Пьесы пермского автора Александра Югова — в основном лирическое ретро, про людей, как будто застрявших в другом, может быть, позднесоветском времени. В тексте «Мешок сушеных комаров», по стилистике напоминающем пьесы Николая Коляды, три интеллигентные старухи, заслуженные работницы училища культуры, празднуют Новый год в библиотеке, подкупив охранницу селедкой под шубой собственного изготовления. В пьесе «Демократизатор» в обезьяннике оказываются студент актерского факультета и гопник, и их обычный поначалу разговор становится то ли мантрой, то ли плачем, а отделение полиции — чистилищем. Герои Югова попадают в ловушки времени, застревают в пространствах, где вынуждены рефлексировать. На фоне десятка лирических этюдов выделяется пьеса «О том, как мы на***рились с Сережей», написанная под псевдонимом — трехстраничный скетч от первого лица с яркой лексикой о метаморфозах мужской дружбы.

Я

Игорь Яковлев — автор из Уфы, каждый год заявляющий о себе новым текстом на ведущих драматургических фестивалях.
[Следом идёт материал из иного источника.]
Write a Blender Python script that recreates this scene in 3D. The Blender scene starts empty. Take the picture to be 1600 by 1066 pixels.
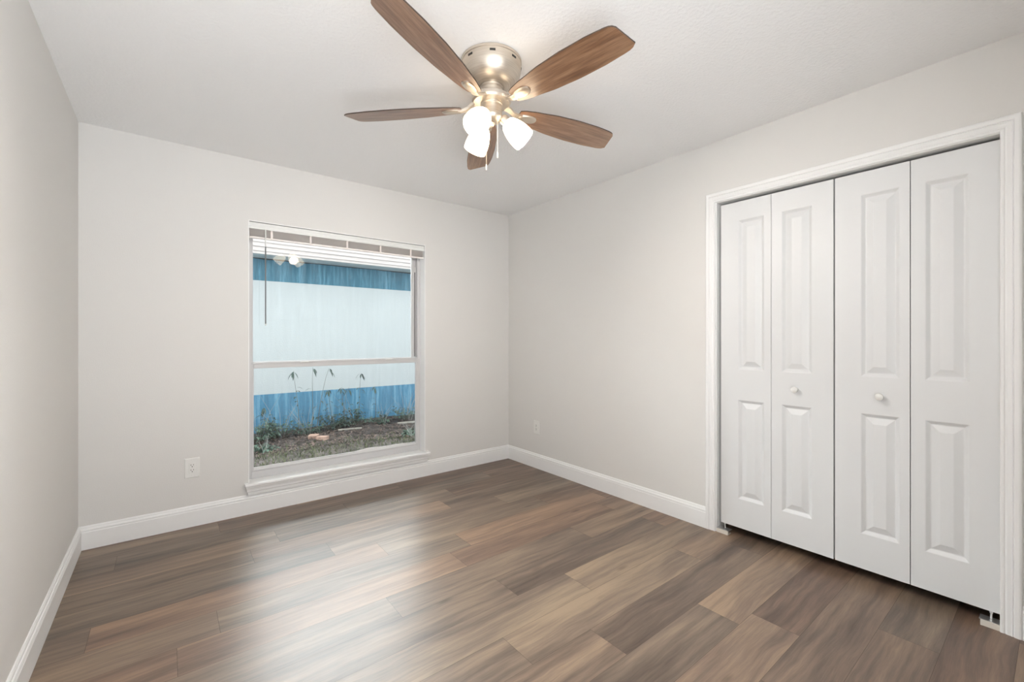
import bpy, bmesh, math, random
from mathutils import Vector, Matrix

R = math.radians
PI = math.pi
scene = bpy.context.scene
col = scene.collection

# ------------------------------------------------------------------ camera, world, lights, exposure
cam_d = bpy.data.cameras.new('camera')
cam_d.sensor_width = 36.0
cam_d.lens = 682.35 / 1600 * 36
cam_d.shift_y = -(533 - 527.74) / 1600
cam_d.clip_start = 0.02
cam = bpy.data.objects.new('camera', cam_d)
col.objects.link(cam)
cam.location = (-2.699, -3.478, 1.212)
cam.rotation_euler = (R(90), 0, -0.66803)
scene.camera = cam

world = bpy.data.worlds.new('sky_with_fill_glow')
scene.world = world
world.use_nodes = True
wt = world.node_tree
bg = wt.nodes['Background']
SKY_UP, SKY_LOW, SKY_FILL = 2.2, 6.0, 22.0     # pale sky; glow added below the horizon and behind the neighbouring house as room fill
wtc = wt.nodes.new('ShaderNodeTexCoord'); wsx = wt.nodes.new('ShaderNodeSeparateXYZ')
wmr = wt.nodes.new('ShaderNodeMapRange')
wmr.inputs['From Min'].default_value = -0.06; wmr.inputs['From Max'].default_value = 0.10
wmr.inputs['To Min'].default_value = SKY_LOW; wmr.inputs['To Max'].default_value = SKY_UP
wt.links.new(wtc.outputs['Generated'], wsx.inputs[0]); wt.links.new(wsx.outputs['Z'], wmr.inputs['Value'])
wsu = wt.nodes.new('ShaderNodeMapRange')
wsu.inputs['From Min'].default_value = 0.05; wsu.inputs['From Max'].default_value = 0.45
wsu.inputs['To Min'].default_value = SKY_UP; wsu.inputs['To Max'].default_value = SKY_FILL
wt.links.new(wsx.outputs['Y'], wsu.inputs['Value']); wt.links.new(wsu.outputs['Result'], wmr.inputs['To Max'])
wt.links.new(wmr.outputs['Result'], bg.inputs['Strength'])
bg.inputs['Color'].default_value = (0.93, 0.97, 1.0, 1)

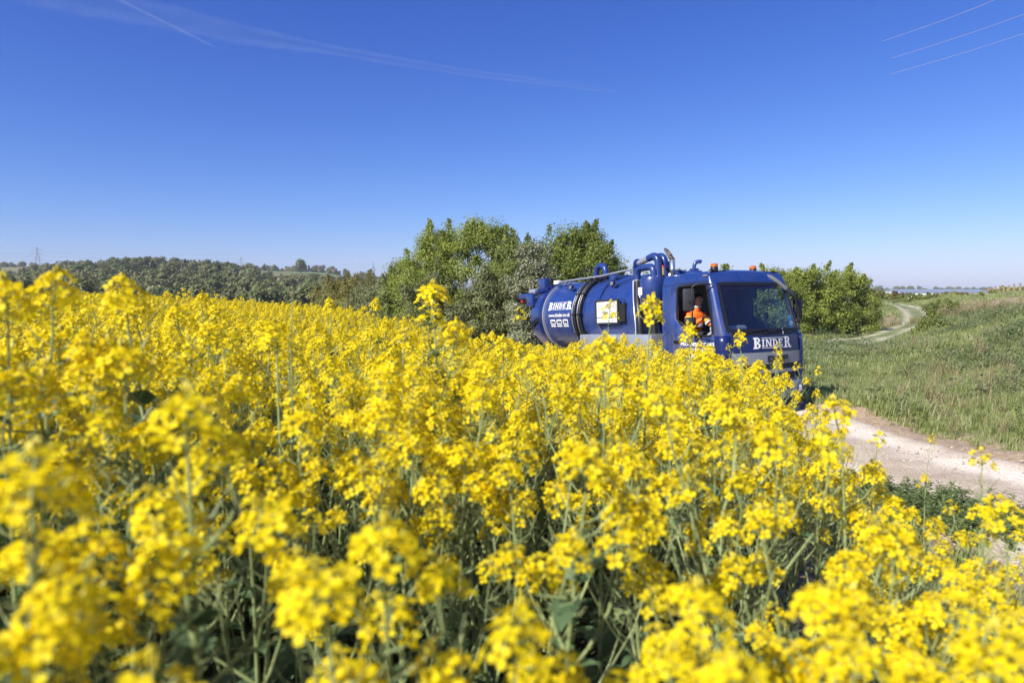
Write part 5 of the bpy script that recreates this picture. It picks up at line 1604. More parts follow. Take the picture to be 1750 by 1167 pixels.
x, y = sample(90000, 3, 66, 6, 85, lambda x, y: verge(x, y) * np.clip(3.2 * (0.6 * hash_noise(x, y, 0.33, 8) + 0.4 * hash_noise(x, y, 1.1, 31) - 0.44), 0, 1) * sm((x - track_x(y) - 1.9) / 2.0))
plant_on('weeds', x, y, WEEDS, 0.6, 1.5, 'dark green nettles and docks spread over the bank')
x, y = sample(16000, 5, 60, 7, 80, lambda x, y: verge(x, y) * np.clip(2.4 * (0.6 * hash_noise(x, y, 0.17, 12) + 0.4 * hash_noise(x, y, 1.3, 13) - 0.58), 0, 1))
plant_on('dry_grass', x, y, DRY, 0.6, 1.3, 'pale dry grass between the weeds')
q = on_ground(1635, 540, 14)
x, y = sample(700, q.x - 4, q.x + 4, q.y - 6, q.y + 6, lambda x, y: np.exp(-((x - q.x) / 2.6) ** 2 - ((y - q.y) / 3.5) ** 2))
plant_on('straw_patch', x, y, DRY, 0.9, 1.5, 'patch of straw-coloured grass under the bare earth of the bank')
# flat weeds in the valley meadow left of the path (taller, fenced by the strip of bare earth)
c = [on_ground(px, py, 16) for px, py in ((1380, 545), (1440, 540), (1490, 540))]
cx_ = sum(p.x for p in c) / 3; cy_ = sum(p.y for p in c) / 3
x, y = sample(9000, cx_ - 16, cx_ + 16, cy_ - 16, cy_ + 22, lambda x, y: verge(x, y) * sm((y - np.interp(x, [p.x for p in EARTH_LINE[:5]], [p.y for p in EARTH_LINE[:5]]) - 0.6) / 1.0) * sm((EARTH_LINE[4].x + 0.5 - x) / 1.0))
plant_on('tall_weeds', x, y, WEEDS + TUFTS_FAR, 1.2, 2.2, 'tall green weeds growing below the hedge behind the cab')
# stones on the track
def pebble(seed):
    bm = bmesh.new(); bmesh.ops.create_icosphere(bm, subdivisions=1, radius=0.02)
    r = random.Random(seed)
    for v in bm.verts: v.co *= r.uniform(0.7, 1.25); v.co.z *= 0.6
    me = bpy.data.meshes.new('pebble'); bm.to_mesh(me); bm.free(); me.materials.append(M_PEB); return me
M_PEB = inst_mat('chalk_pebbles', [(0.30, 0.23, 0.17), (0.42, 0.35, 0.27), (0.56, 0.48, 0.39)], rough=0.9, trans=0.0)
PEB = [pebble(i) for i in range(4)]
x, y = sample(9000, 2.5, 9.5, 3, 16, lambda x, y: (1 - sm((np.abs(x - track_x(y)) - 1.5) / 0.6)) * (0.05 + 0.5 * hash_noise(x, y, 1.4, 17) ** 2))
plant_on('gravel', x, y, PEB, 0.3, 1.3, 'loose chalk stones on the track', zoff=-0.012)

# ------------------------------------------------------------------ hedges and trees
def palette(name, stops, trans=0.3):
    return mat(name, stops[1], 0.55, spec=0.3, trans=trans, island=stops, noise=0.25, nscale=0.8)
P_BRIGHT = palette('bright_leaves', [(0.14, 0.195, 0.026), (0.27, 0.32, 0.05), (0.42, 0.45, 0.115)], 0.42)
P_MID = palette('mid_green_leaves', [(0.13, 0.175, 0.036), (0.225, 0.27, 0.06), (0.345, 0.37, 0.125)], 0.42)
P_DARK = palette('dark_leaves', [(0.095, 0.14, 0.022), (0.195, 0.245, 0.04), (0.33, 0.37, 0.085)], 0.42)
P_GREY = palette('greyish_leaves', [(0.14, 0.165, 0.058), (0.22, 0.24, 0.095), (0.32, 0.33, 0.16)], 0.4)
P_WHITE = palette('blossom_and_leaves', [(0.13, 0.155, 0.06), (0.24, 0.26, 0.13), (0.44, 0.44, 0.33)], 0.35)
P_OLIVE = palette('olive_leaves', [(0.15, 0.145, 0.03), (0.24, 0.22, 0.05), (0.33, 0.30, 0.09)], 0.35)
P_BROWN = palette('brown_buds', [(0.10, 0.075, 0.05), (0.15, 0.115, 0.075), (0.17, 0.15, 0.08)])

def leaves_mesh(name, C, N, size, m, rng):
    """one folded leaf (two quads sharing the midrib) at every centre"""
    n = len(C)
    N = N + rng.normal(0, 0.6, N.shape); N /= np.linalg.norm(N, axis=1)[:, None] + 1e-9
    U = np.cross(N, rng.normal(0, 1, N.shape)); U /= np.linalg.norm(U, axis=1)[:, None] + 1e-9
    W = np.cross(N, U)
    s = size * rng.uniform(0.6, 1.35, n)[:, None]
    V = np.empty((n, 4, 3))
    V[:, 0] = C - U * s * 0.5
    V[:, 1] = C + W * s * 0.36 + N * s * 0.08
    V[:, 2] = C + U * s * 0.5
    V[:, 3] = C - W * s * 0.36 + N * s * 0.08
    return fast_mesh(name, V.reshape(-1, 3), np.arange(4 * n).reshape(n, 4), m)

def limb_path(rng, a, b, wob, n=6):
    a, b = np.array(a, float), np.array(b, float)
    out = []
    for i in range(n):
        t = i / (n - 1)
        out.append(tuple(a + (b - a) * t + rng.normal(0, wob, 3) * math.sin(math.pi * t)))
    return out

def bush(name, label, x, y, rx, ry, h, n, m, leaf=0.085, seed=0, spikes=14, group=None, cat='bush', base=None, fullness=1.0, low=0.0):
    rng = np.random.default_rng(900 + seed)
    z0 = (gz(x, y) if base is None else base) - 0.05
    root = empty(name, (x, y, z0))
    tag(root, label, cat, group)
    # clumps through the volume, denser towards the surface
    nc = max(14, int(n / 170))
    th = rng.random(nc) * 2 * math.pi
    tz = rng.uniform(0.04, 0.97, nc) ** 0.85
    rmax = (1 - tz ** 2.6) ** 0.55 + 0.04
    lob = 1 + 0.16 * np.sin(3 * th + seed) + 0.10 * np.sin(5 * th + 2.3 * seed + 4 * tz)
    rad_ = rng.random(nc) ** 0.35 * rmax * lob
    cx = rx * rad_ * np.cos(th); cy = ry * rad_ * np.sin(th)
    cz = h * (low + (1 - low) * tz) * (0.90 + 0.12 * rng.random(nc))
    cr = rng.uniform(0.36, 0.72, nc) * (min(rx, ry, h) / 2.6) ** 0.5
    C_, N_ = [], []
    per = int(n * 0.86 / nc)
    for k in range(nc):
        d = rng.normal(0, 1, (per, 3)); d /= np.linalg.norm(d, axis=1)[:, None]
        r_ = cr[k] * rng.random(per)[:, None] ** 0.45
        C_.append(np.array([cx[k], cy[k], cz[k]]) + d * r_ * np.array([1.1, 1.1, 0.85])); N_.append(d + np.array([cx[k] / rx, cy[k] / ry, 0.5 + tz[k]]) * 0.7)
    # shoots that stand out of the outline
    ns = spikes
    for k in range(ns):
        j = rng.integers(0, nc)
        o_ = np.array([cx[j], cy[j], cz[j]])
        d = np.array([cx[j] / rx * 0.5, cy[j] / ry * 0.5, 0.9]) + rng.normal(0, 0.22, 3); d /= np.linalg.norm(d)
        L = rng.uniform(0.35, 0.95) * (h / 5) ** 0.6
        q = int(n * 0.14 / ns)
        t = rng.random(q)
        C_.append(o_ + cr[j] * 0.5 * d + d * (t * L)[:, None] + rng.normal(0, 1, (q, 3)) * (0.16 * (1 - 0.75 * t))[:, None]); N_.append(rng.normal(0, 1, (q, 3)))
    C_ = np.concatenate(C_); N_ = np.concatenate(N_)
    ok = C_[:, 2] > 0.0
    cm = leaves_mesh('crown', C_[ok], N_[ok], leaf, m, rng)
    tag(link_mesh('crown', cm, root), kind='stuff')
    for k in range(5):
        j = rng.integers(0, nc)
        b = MB()
        b.tube(limb_path(rng, (rng.normal(0, 0.2 * rx), rng.normal(0, 0.15 * ry), 0), (cx[j] * 0.8, cy[j] * 0.8, max(cz[j], 0.5 * h)), 0.12), [0.07 * h / 5, 0.06 * h / 5, 0.05 * h / 5, 0.04 * h / 5, 0.03 * h / 5, 0.015 * h / 5], 6)
        b.build('stem', M['bark'], root, smooth=60)
    return root

def twigs(name, label, x, y, h, spread, n, m, leaf, seed, lean=0.0, group=None):
    """an open, thinly leaved small tree whose branches show"""
    rng = np.random.default_rng(seed)
    z0 = gz(x, y) - 0.05
    root = empty(name, (x, y, z0)); tag(root, label, 'tree', group)
    tips = []
    def grow(a, d, L, r, lev):
        d = d / np.linalg.norm(d)
        b_ = a + d * L
        tb.tube(limb_path(rng, a, b_, 0.04 * L, 4), [r, r * 0.85, r * 0.7, r * 0.55], 5)
        for t in np.linspace(0.4, 1, 5): tips.append(a + (b_ - a) * t)
        if lev > 0:
            for k in range(3):
                grow(a + (b_ - a) * rng.uniform(0.55, 1.0), d + rng.normal(0, 0.42, 3) * np.array([spread, spread, 0.5]), L * rng.uniform(0.5, 0.75), r * 0.5, lev - 1)
    for k in range(3):
        tb = MB()
        grow(np.array([rng.normal(0, 0.1), rng.normal(0, 0.1), 0]), np.array([lean + rng.normal(0, 0.22), rng.normal(0, 0.2), 1.0]), h * rng.uniform(0.45, 0.58), 0.012 * h, 3)
        tb.build('branch', M['bark'], root, smooth=60)
    T_ = np.array(tips)
    T_ = T_[T_[:, 2] > 0.35 * h]
    C_ = T_[rng.integers(0, len(T_), n)] + rng.normal(0, 0.07, (n, 3))
    tag(link_mesh('leaf_sprays', leaves_mesh('leaf_sprays', C_, rng.normal(0, 1, (n, 3)), leaf, m, rng), root), kind='stuff')
    return root

def hx(px, Y): return (px - 875) / FPX * Y
def top_h(px, py, Y):
    p = at(px, py, Y)
    return p.z - gz(p.x, p.y)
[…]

Один из первых, замеченных специалистами и театралами, — «Две истории о потери невинности и только одна — о любви». Уже там звучала тема, которую сейчас можно назвать магистральной в пьесах Яковлева: боль взросления, отчужденность подростка, жестокость детского мира и равнодушие взрослого. Особенно ярко тема прозвучала в пьесе «На луне» — тут очень заметна уникальная авторская интонация, в которой сошлись беспощадность, с какой Яковлев описывает мир, созданный взрослыми, и нежность по отношению к герою. К подростку-максималисту, который оказывается чудовищно одинок при встрече со своим чувством и с тем, что предлагает ему реальность.